Suivent les Folk Songs de Luciano Berio auxquelles l'orchestre offre un fort beau travail chambriste. Le mezzo-soprano Malena Erman révèle tout d'abord les harmoniques graves de sa voix, dans Black is the colour, s'avérant un rien terne dans I wonder as I wander, pour finalement libérer une véritable plénitude vocale avec Loosin yelav. Elle affirme ensuite le lyrisme du rossignolet du bois, développant une expressivité bienvenue dans A la femminisca, pour souligner enfin la profondeur de La donna ideale. À partir de Balo, la voix, tout-à-fait chaude, et l'artiste magnifiquement engagée dans cette musique, feront des quatre chansons suivantes autant de pantomimes délicieuses, jusqu'à l'insolente Azerbaijan love-song où l'artiste s'avère irrésistiblement drôle. Cette œuvre ne pardonne rien aux chefs de pupitres : ici, chacun tire parti de cette caractéristique pour montrer de fort appréciables qualités, tant techniques que musicales.

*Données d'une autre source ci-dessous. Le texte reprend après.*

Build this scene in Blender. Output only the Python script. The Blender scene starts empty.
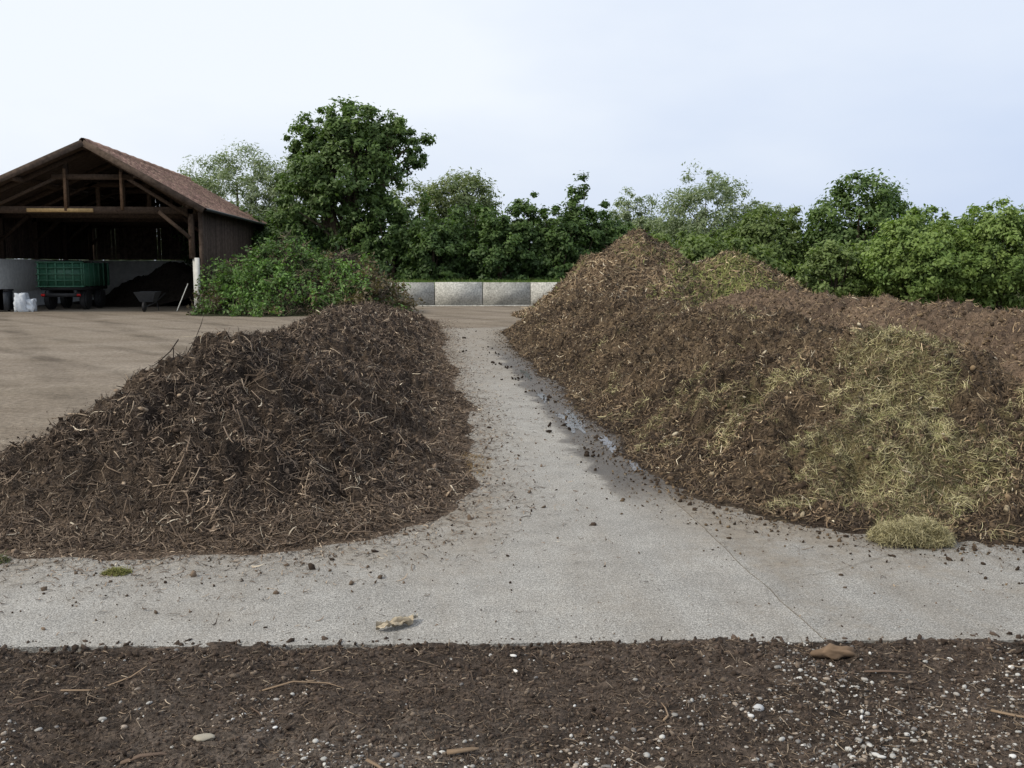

Moins convaincant se révèle L'Oiseau de feu (Stravinsky), souvent maladroitement appuyé, dans une articulation parfois « saucissonnée ». Mais Gustavo Dudamel s'ingénie à une prudence sans doute salutaire, quitte à rendre l'exécution peut-être un rien scolaire, mais en tout cas toujours en place, ce qui n'est jamais gagné avec fort peu de répétitions et un orchestre d'élèves. On goûte cependant un Lever du jour réellement splendide, après avoir vu les Princesses jouer avec les pommes d'or. Le public parisien pourra faire connaissance avec l’interprète vénézuélien cet automne (le 4 novembre exactement), puisqu'il dirigera l'Orchestre Philharmonique de Radio France à la maison ronde dans un programme où Villa-Lobos, de Falla et Carreño côtoieront Sensamayá, précisément.